A noite é boa conselheira?
Muito boa conselheira. Sou muito mais noturna. De manhã não sou tão produtiva. Às vezes gostava de ser mais diária, mas sinto muito mais energia à noite.

Que conselhos dás aos jovens que desejem entrar na indústria da música eletrónica, como DJ, produtor(a)?
Não tenham medo de não saber o que fazer para o resto da vida. Temos muito aquelas ideias incutidas na sociedade que, aos 18 anos, temos de estudar, aos 20 saber o que tirar, aos 22 sair da faculdade e arranjar um trabalho, casar, ter filhos…. Muitos jovens vivem com muita pressão e depois escolhem cursos ou coisas que querem fazer à toa. Depois não gostam do que fazem e ficam frustrados para o resto da vida. É não ter medo de ainda não terem descoberto o que gostam de fazer. A segunda ideia é não desistir do talento. Por muito que achem que isso possa não dar. Se calhar dá, conciliado com outras coisas. Ser músico, artista é uma vida difícil, mas tudo se faz. É só preciso acreditar.

Tens tempo para passear pela cidade?
Claro que tenho. Agora, com a minha filha aproveito ainda mais para o fazer. Em Massarelos, onde moro, na zona do Museu do Carro Elétrico, Ponte da Arrábida, do rio. Também adoro a Avenida dos Aliados.
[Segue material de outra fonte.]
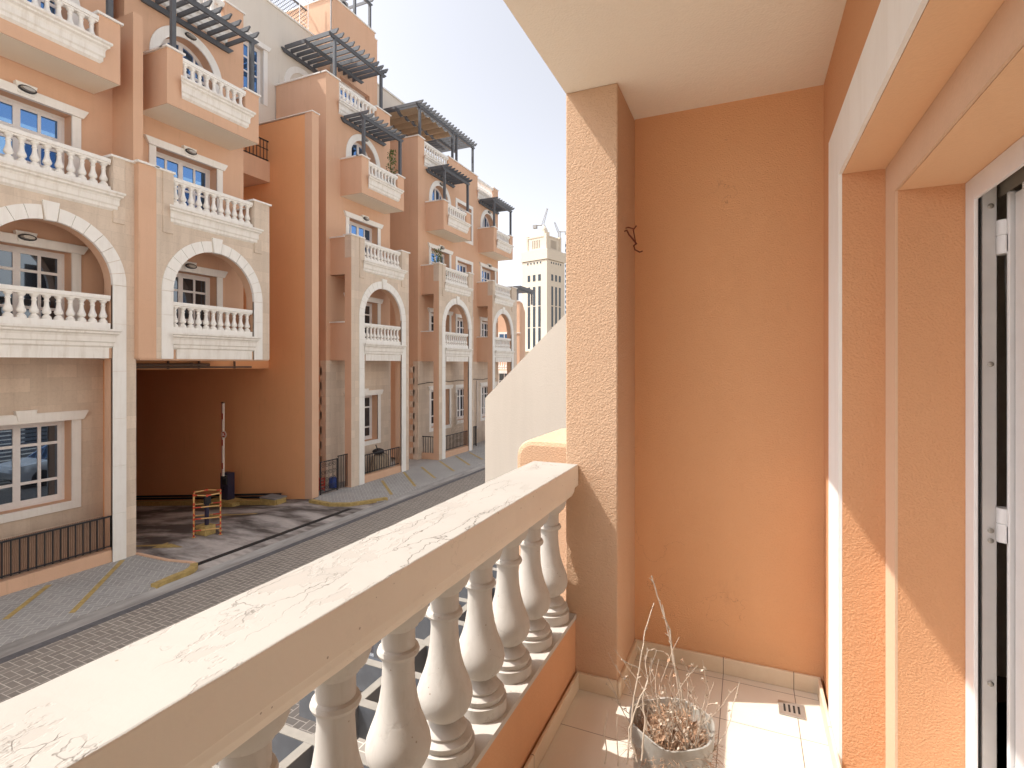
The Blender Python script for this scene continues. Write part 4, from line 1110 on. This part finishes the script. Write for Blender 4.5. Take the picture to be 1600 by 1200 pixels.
m = B(); m.box(.436, .4435, y2a, y1a - .001, FZ, z1a - .001); m.box(.436, .4435, -3.2, y2a, z2a, z1a - .001); m.build('reveal_band', stucco('pale_peach_band', (.64, .43, .29), (.66, .46, .32), 120, .3, .003), O)
# skirting
m = B()
sk = .075; st_ = .014
m.box(-.52, .296, YE - st_, YE, FZ, FZ + sk); m.box(-.52, -.52 + st_, YP - st_, YE - st_, FZ, FZ + sk); m.box(-.705, -.52, YP - st_, YP, FZ, FZ + sk)
m.box(-.705, -.705 + st_, -3.2, YP - st_, FZ, FZ + sk); m.box(.296 - st_, .296, 1.0, YE - st_, FZ, FZ + sk)
m.build('skirting_board', 'skirt', O, bevel=.004)
# drain
DR = B(); dc2 = pxg(1237, 1110, FZ)
pts = [(dc2.x + .052 * math.cos(R(45 + 90 * k)) * 1.1, dc2.y + .052 * math.sin(R(45 + 90 * k)) * 1.1) for k in range(4)]
DR.box(dc2.x - .05, dc2.x + .05, dc2.y - .05, dc2.y + .05, FZ + .001, FZ + .006)
d_o = DR.build('floor_drain', 'steel', O, bevel=.003)
for k in range(4):
    x = dc2.x - .027 + k * .018; B().box(x - .004, x + .004, dc2.y - .026, dc2.y + .026, FZ + .006, FZ + .0072).build('slot', 'dark', d_o)
# plinth and balustrade
m = B().box(-.905, -.712, -3.2, YP, FZ - .25, -1.15); m.build('plinth', stucco('plinth_peach_stucco', (.60, .315, .165), (.63, .345, .19), 120, .35, .003), O)
m = B().box(-.915, -.708, -3.2, YP, -1.15, -1.13)
m.build('plinth_coping', 'rail_soft', O)
prof = [(-.915, -.452), (-.698, -.452), (-.698, -.548), (-.712, -.552), (-.716, -.575), (-.728, -.60), (-.888, -.60), (-.898, -.575), (-.902, -.552), (-.915, -.548)]
m = B(); ny = 60
ya, yb = -3.2, YP
m.prism(prof, 'y', ya, ya + .01)
m = B(); rj = random.Random(5); NS = 150; npf = len(prof)
dev = [[0.0] * npf for _ in range(2)]
for k in range(NS + 1):
    y = ya + (yb - ya) * k / NS
    for i_, (x_, z_) in enumerate(prof):
        a_ = .0006 if 0 < k < NS else 0
        big = -.0015 * rj.random() if (rj.random() < .04 and i_ in (0, 1)) else 0
        m.v.append((x_ + rj.uniform(-a_, a_) - (big if i_ == 0 else -big), y, z_ + rj.uniform(-a_, a_) + big))
for k in range(NS):
    for i_ in range(npf):
        j_ = (i_ + 1) % npf; m.f.append((k * npf + i_, k * npf + j_, (k + 1) * npf + j_, (k + 1) * npf + i_)); m.mi.append(0)
m.f += [tuple(range(npf)), tuple(NS * npf + i_ for i_ in range(npf))]; m.mi += [0, 0]
RL = m.build('balustrade_rail', 'rail', O, bevel=.004)
BN = make_baluster_mesh('near_baluster', 40, 'rail_soft', [(r * .98, z) for r, z in BPROF])
for k in range(-8, 18):
    y = 2.235 - .224 * (k + 8)
    if y < -2.9: break
    inst(BN, 'baluster', RL, (-.808, y, -1.13), rz=k * 1.3)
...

Este é, certamente, um lugar com que tu te identificas [n.r: a entrevista à DJ Klin Klop foi realizada no Central Club, na Avenida dos Aliados]?
Esta é a minha casa. Uma nova era em 2024. Abriu-se esta nova pista de dança [da responsabilidade da agência RDZ], com muito sucesso. Entro aqui e sinto que isto é meu. Tenho muito orgulho, uma honra, uma responsabilidade grande em fazer parte desta equipa.

O que é o Porto para ti?
É uma visão artística e diferente. Sinto que faz parte do meu caminho. Na verdade, até lhe chamo 'o poço', porque as pessoas quando vêm para aqui não conseguem sair daqui. Fica marcada e é muito difícil sair daqui. É perfeita, tem tudo.